Trope-a-Day: Going Critical

Going Critical: Averted.  In four ways:

Fission reactors in the universe are very well designed, ideally – although not always – to keep messy things like prompt criticality out of the possible performance envelope.  Some of them, the higher-power ones, can still quietly melt down (giving you basically a corium puddle in a highly refractory can to dispose of, but no major problems outside that), but most of them – like the ones they use in vehicles, for example – are pebble-bed designs that can’t even do that.

Fusion reactors depend on the continuous operation of their support systems to maintain the conditions that make the fusion reaction possible.  If they go wrong, even for extreme values of going wrong, what you get is a fizzle as the fusion plasma expands, loses its heat and pressure – all the more so if it escapes the envelope and touches the surrounding environment – and quenches.  A worst-case crash shutdown will screw up the inside of the reactor vessel, forcing you to replace the lining before you can restart, but it won’t penetrate it.

And no, they can’t go runaway.  There is a clever device built into the deuterium, etc., feed lines to stop that from happening.  It’s called a valve, which is attached to a big purely mechanical lever, which is labeled “IF SHIT HAPPENS, PULL”.

Matter/antimatter reactors by and large don’t do the equiavlent of going prompt critical, mostly because as long as you can pull the equivalent of said lever, the ambiplasma in the reactor vessel will quench much like the fusion reactor case.  (Remember, this isn’t Star Trek engineering – there’s always much more matter being fed in than antimatter, because it’s a lot easier to extract energy from hot plasma than from photons.  Thus, necessarily, no excess antimatter floating around inside the reactor core waiting to cause trouble.)  The remaining loose antiparticles that are there will chew the crap out of the inside of the containment, definitely, but it’s even heavier-duty than the fusion containment is, being designed for essentially this case.

Now, the storage cryocels where the antimatter’s stored, they can explode with great verve and drama, but that’s called “losing containment”, not “going critical”.

Singularity inductors don’t go critical because if the mini-black-hole falls out of the field knot and then through the containment, there’s usually stuff around for it to eat which will prevent it from going all Hawking-evaporatey on y’all.  Of course, you do then have a loose singularity chewing its way through your ship, station, habitat, or possibly even planet, so it’s not like your day isn’t going to suck anyway… but it won’t go critical.

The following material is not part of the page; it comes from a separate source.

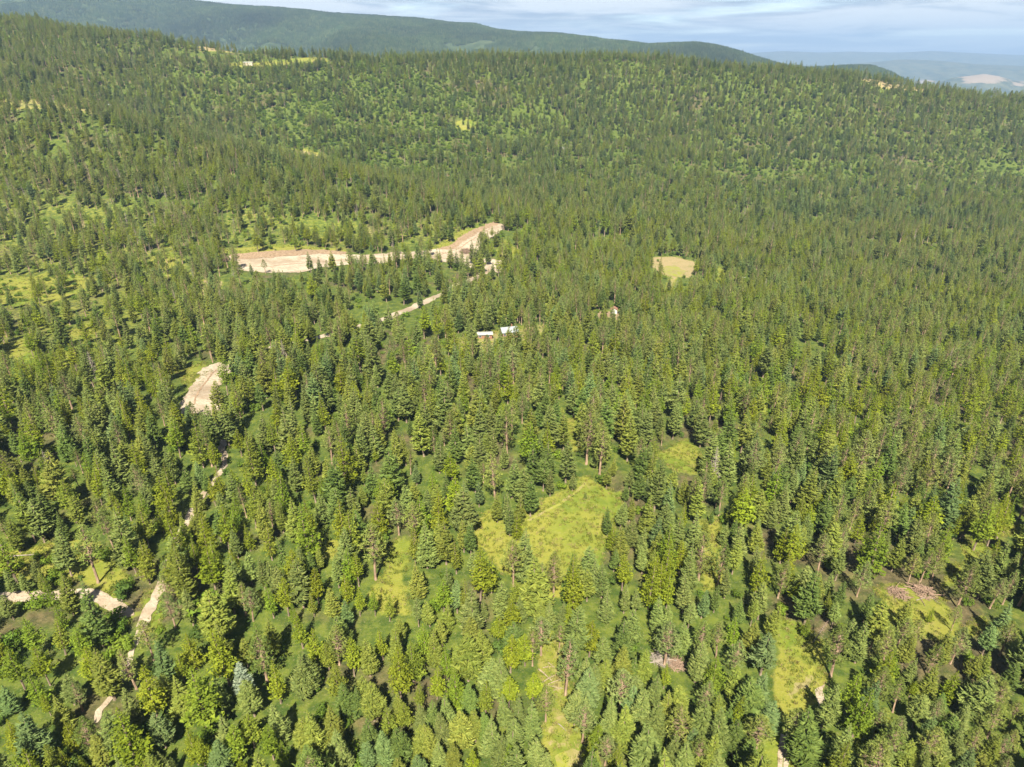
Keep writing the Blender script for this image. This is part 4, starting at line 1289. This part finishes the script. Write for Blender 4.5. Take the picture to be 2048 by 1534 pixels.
# rough grass in the openings: uncountable tufts
tuft_src = []
for i in range(5):
    random.seed(700 + i)
    mb = MB()
    for k in range(22):
        a = rv(0, 6.28); q = math.sqrt(rv(0, 1)) * 0.5
        b = Vector((q * math.cos(a), q * math.sin(a), 0)); d = Vector((rv(-1, 1), rv(-1, 1), 0)) * 0.3
        sd_ = Vector((-d.y, d.x, 0)).normalized() * rv(0.04, 0.09)
        mb.tri(b - sd_, b + d + Vector((0, 0, rv(0.4, 1.0))), b + sd_)
    tuft_src.append((mb.mesh('grass_tuft', M_LEAF), None))
tl = []
GT = [('g', (0.100, 0.118, 0.018)), ('g', (0.084, 0.108, 0.015)), ('g', (0.128, 0.128, 0.026)), ('g', (0.150, 0.130, 0.050)), ('g', (0.072, 0.096, 0.014))]
for pts, dr, den in CLEAR:
    if den > 0.3 or dr > 0.7:
        continue
    wp = [ground_at(a, min(b, 1640)) for a, b in pts]
    xs = [q[0] for q in wp]; ys = [q[1] for q in wp]
    if min(ys) > 560:
        continue
    area = (max(xs) - min(xs)) * (max(ys) - min(ys))
    n_ = int(min(9000, area / (1.1 if min(ys) < 260 else 3.0)))
    gx_ = rng.uniform(min(xs), max(xs), n_); gy_ = rng.uniform(min(ys), max(ys), n_)
    gz_ = terr(gx_, gy_); a_, b_, _ = proj(gx_, gy_, gz_)
    kk = fbm(gx_ / 7, gy_ / 7, 3, 141)
    ok_ = (sdist(pts, a_, b_) > -6) & (kk > -0.45)
    for x, y, z, q in zip(gx_[ok_], gy_[ok_], gz_[ok_], kk[ok_]):
        if np.min((RP[:, 0] - x) ** 2 + (RP[:, 1] - y) ** 2 - RW ** 2) < 0.3:
            continue
        h_ = random.uniform(0.22, 0.62) * (1.4 if q > 0.5 else 1)
        tl.append(dict(x=x, y=y, z=z + 0.05, rz=random.uniform(0, 6.28), w=random.uniform(0.6, 1.5), h=h_, var=random.randrange(5),
                       tone=random.choices(GT, (0.34, 0.26, 0.2, 0.12 + dr, 0.08))[0]))
scatter('meadow_grass', tl, tuft_src, None)
print('tufts', len(tl))

# far wood on the mountain: clumps of small trees
clumps = []
for i in range(4):
    random.seed(600 + i)
    mb = MB()
    for k in range(16):
        x, y, h = rv(-16, 16), rv(-16, 16), rv(10, 19)
        r = h * 0.17
        a0 = rv(0, 6)
        for (z0, z1, rr) in ((0.08, 0.62, 1.0), (0.42, 1.0, 0.66)):
            for j in range(5):
                a, b = a0 + j * 2 * PI / 5, a0 + (j + 1) * 2 * PI / 5
                q = rv(0.75, 1.2)
                mb.tri((x + r * rr * q * math.cos(a), y + r * rr * q * math.sin(a), h * z0 * rv(0.7, 1.3)), (x + r * rr * q * math.cos(b), y + r * rr * q * math.sin(b), h * z0), (x + rv(-.3, .3), y, h * z1))
    clumps.append((mb.mesh('far_clump', M_NEEDLE), None))
fl = []
nR, nC = MZ.shape
cand = []
for _ in range(60000):
    i = random.uniform(18, nR - 22); j = random.uniform(60, nC - 2)
    a, b = int(i), int(j); u, v = i - a, j - b
    g = lambda A: (A[a, b] * (1 - u) + A[a + 1, b] * u) * (1 - v) + (A[a, b + 1] * (1 - u) + A[a + 1, b + 1] * u) * v
    cand.append((g(MX), g(MY), g(MZ)))
cand = np.array(cand)
cpx, cpy, _ = proj(cand[:, 0], cand[:, 1], cand[:, 2])
gapn = fbm(cand[:, 0] / 330, cand[:, 1] / 330, 4, 121)
ok = (cpx > -80) & (cpx < 2100) & (gapn < 0.80)
for x, y, z in cand[ok]:
    s = random.uniform(0.8, 1.25)
    g_ = 1.0 + 0.35 * float(fbm(x / 420, y / 420, 3, 131))
    fl.append(dict(x=x, y=y, z=z - 1.0, rz=random.uniform(0, 6.28), w=s, h=s, var=random.randrange(4), tone=('far', [q * g_ for q in random.choice([(0.034, 0.056, 0.020), (0.052, 0.072, 0.026), (0.026, 0.046, 0.017)])])))
scatter('mountain_forest', fl, clumps, None)

# ------------------------------------------------------------------ fallen logs and brush heaps
def tilepx(tile, zx, zy):
    return tile[0] + zx * K, tile[1] + zy * K


def fallen_log(tile, a, b, r, mat, label, stubs=5):
    x0, y0 = ground_at(*tilepx(tile, *a)); x1, y1 = ground_at(*tilepx(tile, *b))
    z0, z1 = float(terr(x0, y0)) + r * 0.8, float(terr(x1, y1)) + r * 0.7
    L = math.dist((x0, y0, z0), (x1, y1, z1))
    root = empty('fallen_log', (x0, y0, z0))
    root.rotation_euler = Vector((x1 - x0, y1 - y0, z1 - z0)).to_track_quat('Z', 'Y').to_euler()
    tag(root, label, 'log', 'fallen logs')
    mb = MB()
    k = 5
    for i in range(k):
        u, v = i / k, (i + 1) / k
        mb.tube((0.06 * math.sin(5 * u), 0, L * u), (0.06 * math.sin(5 * v), 0, L * v), 0.72 * r * (1 - 0.55 * u), 0.72 * r * (1 - 0.55 * v), 8, 0, cap=i in (0, k - 1))
    mesh_obj('trunk', mb.mesh('log_trunk', mat, True), root)
    mb = MB()
    for i in range(stubs):
        z = rv(0.35, 0.95) * L; an = rv(0, 2 * PI)
        mb.tube((0, 0, z), (math.cos(an) * rv(0.3, 0.9), math.sin(an) * rv(0.3, 0.9), z + rv(0.1, 0.5)), r * 0.22, r * 0.06, 4)
    mesh_obj('branch_stubs', mb.mesh('branch_stubs', mat), root)


random.seed(31)
B4, B5, A7, A1, A6 = (900, 1234), (1200, 1234), (1748, 934), (0, 934), (1500, 934)
fallen_log(B4, (905, 555), (1042, 656), 0.26, M_LOG, 'thick bare log slanting through the crossed logs below the meadow')
fallen_log(B4, (918, 692), (1125, 572), 0.20, M_LOG, 'long pale log crossing under the thick slanting log')
fallen_log(B4, (1000, 712), (1132, 650), 0.18, M_LOG, 'short pale log just below the crossed logs, rising to the right')
fallen_log(B4, (948, 522), (1072, 516), 0.15, M_LOG, 'thin level log above the crossed logs')
fallen_log(B4, (1002, 482), (1072, 526), 0.14, M_LOG, 'thin slanting log touching the level log above the crossed logs')
fallen_log(B4, (1018, 222), (1140, 214), 0.17, M_LOG, 'lone level log in the thin wood below the meadow')
fallen_log(B4, (1105, 1115), (1190, 1178), 0.15, M_DEAD, 'bleached branch lying in the grassy lane at bottom centre')
fallen_log(B4, (930, 710), (1160, 742), 0.15, M_LOG, 'thin log lying lowest of the crossed logs')
fallen_log(B4, (1060, 772), (1150, 735), 0.12, M_LOG, 'short thin log at the lower right end of the crossed logs')
fallen_log(B5, (520, 384), (672, 342), 0.15, M_LOG, 'thin pale log above the grey brush heap')
fallen_log(A7, (450, 1310), (522, 1428), 0.17, M_RUST, 'reddish log pointing down from the reddish brush heap')
fallen_log(A7, (430, 1372), (642, 1308), 0.16, M_DEAD, 'grey log lying across below the reddish brush heap')
fallen_log(A7, (560, 1328), (672, 1408), 0.15, M_DEAD, 'grey log slanting away right of the reddish brush heap')
fallen_log(A1, (105, 925), (385, 905), 0.28, M_DEAD, 'long bleached log in the shrubby opening at far left')
fallen_log(A6, (290, 1420), (450, 1532), 0.22, M_PBARK, 'brown log lying at the top of the lower right glade')


def brush_heap(px_, py_, rad, hgt, mat, label, n=26, loose=150):
    x, y = ground_at(px_, py_)
    root = empty('brush_heap', (x, y, float(terr(x, y))))
    tag(root, label, 'brush heap', 'heaps of felled brush')

    def stick(mb, L, r):
        a, e = rv(0, 2 * PI), rv(-0.1, 0.35)
        q = math.sqrt(rv(0, 1)) * rad * 0.8; b = rv(0, 2 * PI)
        top = hgt * max(0.1, 1 - (q / rad) ** 2)
        c = Vector((q * math.cos(b), q * math.sin(b), rv(0.1, 1.0) * top))
        d = Vector((math.cos(a) * math.cos(e), math.sin(a) * math.cos(e), math.sin(e)))
        mb.tube(c - d * L / 2, c + d * L / 2, r, r * 0.4, 5)
    for i in range(n):
        mb = MB(); stick(mb, rad * rv(0.7, 1.5), rv(0.09, 0.17) * min(1.6, rad / 4 + 0.4))
        mesh_obj('branch', mb.mesh('heap_branch', mat), root)
    mb = MB()
    for i in range(loose):
        stick(mb, rad * rv(0.25, 0.8), rv(0.03, 0.07) * min(1.6, rad / 4 + 0.4))
    tag(mesh_obj('brushwood', mb.mesh('brushwood', mat), root), kind='stuff')


brush_heap(440, 522, 7.5, 3.2, M_RUST, 'rusty brush heap at the left end of the long pale gravel cut', 34, 260)
brush_heap(932, 505, 6.0, 3.6, M_RUST, 'round rusty brush heap on the pale gravel at the road fork', 34, 260)
brush_heap(1846, 1186, 3.4, 1.2, M_RUST, 'reddish brush heap under the tall pines at right', 24, 160)
brush_heap(1795, 1190, 3.2, 0.8, M_RUST, 'low dull brush heap left of the reddish one', 20, 160)
brush_heap(1320, 1322, 2.6, 0.8, M_DEAD, 'grey brush heap beside a thin pale log in the wood', 20, 140)
brush_heap(1352, 1334, 2.2, 0.7, M_RUST, 'rusty brush heap just right of the grey heap', 18, 140)
brush_heap(425, 585, 6.0, 1.6, M_RUST, 'low brown brush heap on the slope below the gravel cut', 20, 160)

# ------------------------------------------------------------------ cabins and sheds
M_ROOFG = plain_mat('grey_metal_roof', (0.15, 0.165, 0.18), 0.55, 0.3, 0.12)
M_ROOFW = plain_mat('white_metal_roof', (0.22, 0.22, 0.215), 0.6, 0.3, 0.06)
M_ROOFR = plain_mat('red_brown_roof', (0.16, 0.085, 0.06), 0.7, 0.3, 0.2)
M_WHITE = plain_mat('white_paint', (0.32, 0.315, 0.30), 0.6, 0.3, 0.05)
M_CREAM = plain_mat('cream_paint', (0.30, 0.265, 0.20), 0.7, 0.3, 0.06)
M_REDW = plain_mat('red_brown_boards', (0.15, 0.075, 0.05), 0.8, 0.2, 0.2)
M_GLASS = plain_mat('dark_window_glass', (0.04, 0.05, 0.06), 0.08, 0.6, 0.1)
M_DOOR = plain_mat('brown_door', (0.16, 0.09, 0.05), 0.6, 0.3, 0.2)


def cabin(name, cat, px_, py_, L, W, H, pitch, rz, wall_m, roof_m, label, chimney=False):
    x, y = ground_at(px_, py_)
    zz = [float(terr(x + a * L / 2, y + b * W / 2)) for a in (-1, 1) for b in (-1, 1)]
    root = empty(name, (x, y, max(zz) - 0.3), rz)
    tag(root, label, cat, 'buildings in the wood')
    mb = MB(); mb.box((0, 0, H / 2 - 1.0), (L, W, H + 2.0))
    rise = W / 2 * pitch
    b = len(mb.v)
    for sx in (-1, 1):                                # gables
        mb.tri((sx * L / 2, -W / 2, H), (sx * L / 2, W / 2, H), (sx * L / 2, 0, H + rise))
    mesh_obj('wall', mb.mesh('cabin_wall', wall_m), root)
    mb = MB(); e = 0.5; th = 0.14
    for s in (-1, 1):
        a0 = Vector((-L / 2 - e, s * (W / 2 + e), H - e * pitch)); a1 = Vector((L / 2 + e, s * (W / 2 + e), H - e * pitch))
        r0 = Vector((-L / 2 - e, 0, H + rise)); r1 = Vector((L / 2 + e, 0, H + rise)); up = Vector((0, 0, th))
        g = Vector((0, 0, 0.02))
        for q in ((a0 + up, a1 + up, r1 + up, r0 + up), (a0 + g, r0 + g, r1 + g, a1 + g), (a0 + g, a1 + g, a1 + up, a0 + up), (a0 + g, a0 + up, r0 + up, r0 + g), (a1 + g, r1 + g, r1 + up, a1 + up)):
            mb.quad(*q)
    roof = mesh_obj('roof', mb.mesh('cabin_roof', roof_m), root)
    if chimney:
        mb = MB(); mb.box((L * 0.2, W * 0.15, H + rise + 0.3), (0.6, 0.6, 1.6))
        mesh_obj('chimney', mb.mesh('chimney', M_REDW), roof)
    mb = MB(); mb.box((-L * 0.15, -W / 2 - 0.02, 1.05), (0.95, 0.08, 2.1))
    mesh_obj('door', mb.mesh('door', M_DOOR), root)
    for wx in ((0.22, -0.36) if L > 6 else (0.25,)):
        mb = MB(); mb.box((L * wx, -W / 2 - 0.02, 1.55), (1.3, 0.08, 1.1))
        f = mesh_obj('window', mb.mesh('window_frame', M_WHITE), root)
        mb = MB(); mb.box((L * wx, -W / 2 - 0.07, 1.55), (1.1, 0.05, 0.9))
        mesh_obj('pane', mb.mesh('pane', M_GLASS), f)
    return root


cabin('cabin', 'cabin', 1018, 672, 8, 6, 2.8, 0.55, 0.25, M_REDW, M_ROOFG, 'red-brown cabin with grey metal roof half hidden by trees', True)
cabin('shed', 'shed', 970, 677, 7, 3.4, 2.4, 0.12, 0.1, M_REDW, M_ROOFW, 'low red-brown shed with a pale flat roof left of the cabin')
cabin('shed', 'shed', 1228, 627, 3.2, 3.6, 3.0, 0.6, 1.45, M_WHITE, M_ROOFR, 'small white shed beside bare brown earth')
cabin('shed', 'shed', 1486, 562, 6.5, 4.0, 2.6, 0.12, 0.15, M_WHITE, M_ROOFW, 'white shed roof showing between the trees right of the tan knoll')
cabin('shed', 'shed', 1518, 578, 6.0, 4.0, 2.8, 0.35, -0.3, M_WHITE, M_ROOFG, 'grey roofed hut lower right of the white shed roof')
cabin('house', 'house', 497, 131, 16, 6, 3.2, 0.30, 0.05, M_CREAM, M_ROOFW, 'long cream house high on the far slope below the bare ridge')
cabin('house', 'house', 1127, 302, 11, 7, 3.5, 0.35, -0.2, M_WHITE, M_ROOFW, 'small white house in the far valley beyond the spur')
cabin('house', 'house', 222, 218, 9, 6, 3.2, 0.35, 0.2, M_WHITE, M_ROOFG, 'white house at the end of the grassy shelf on the left hill')

# ------------------------------------------------------------------ haze: the air between here and the far hills
mh = bpy.data.materials.new('summer_haze')
mh.use_nodes = True
t = NT(mh.node_tree)
pv = t.add('ShaderNodeVolumePrincipled')
pv.inputs['Color'].default_value = (0.23, 0.345, 0.55, 1)
pv.inputs['Density'].default_value = 0.00007
pv.inputs['Anisotropy'].default_value = 0.0
o = t.add('ShaderNodeOutputMaterial')
t.link(pv.outputs[0], o.inputs['Volume'])
mb = MB()
mb.box((0, 16500, 150), (76000, 36000, 1120))
hz = tag(mesh_obj('haze', mb.mesh('haze', mh)), kind='stuff')
hz.display_type = 'WIRE'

At least not until it’s run out of stuff to eat.

Ask Dr. Science

Today’s question for Dr. Science is, “Why do lighthuggers have to stay so far out? Can’t they use the same highports as normal starships?”

While it would certainly be more convenient to avoid the lengthy shuttle trip to meet a lighthugger, the risks attached to the amount of energy needed to propel a ship between the stars at near-light speed make them something best kept away from population centers.

The smallest lighthugger in production, close to the practical lower size limit, is the Evelantar-class staryacht, whose unfueled mass is 5,451 tons. It is propelled by a Nucleodyne Thrust Applications antimatter pion drive, with fusion supplementation for lower velocities, giving it a maximum cruising speed of 0.9 c.

The mass ratio, including operational safety margin, of the NTA pion drive – the ratio between its fueled mass and its unfueled mass – is 25; but since a lighthugger in many cases cannot guarantee that it can refuel at its destination, the Evelantar is equipped to carry fuel for a two-way trip.

Thus, such a staryacht can carry up to 136,275 tons of fuel one-way, or 272,550 tons fully fueled, of which just under half is antimatter in the form of metastable metallic antideuterium. And, of course, when fueled for a two-way trip, over half of its fuel – because of the additional fuel carried as a safety margin – remains in its cryocels when it arrives at its destination.

Such an amount of matter/antimatter fuel would, if detonated, produce an explosion of approximately 2.6 teratons. In orbit of a garden world, this would be sufficient to create massive earthquakes and volcanism, megatsunamis, global wildfires, major atmospheric damage, and a high-probability extinction-level event, in addition to the radiation effects. These radiation effects and indirect impulsive shock would also be lethal to any habitats or drifts within tens of thousands of miles of the explosion. And this is the fuel mass of the smallest production lighthugger.

While the probability of a cryocel containment-safety systems failure is infinitesimal, the magnitude of these consequences – along with the possibility of deliberate sabotage or the use of lighthugger fuel as a terror weapon – is sufficient for virtually all civilized systems to restrict lighthuggers to far outer-system ports of call.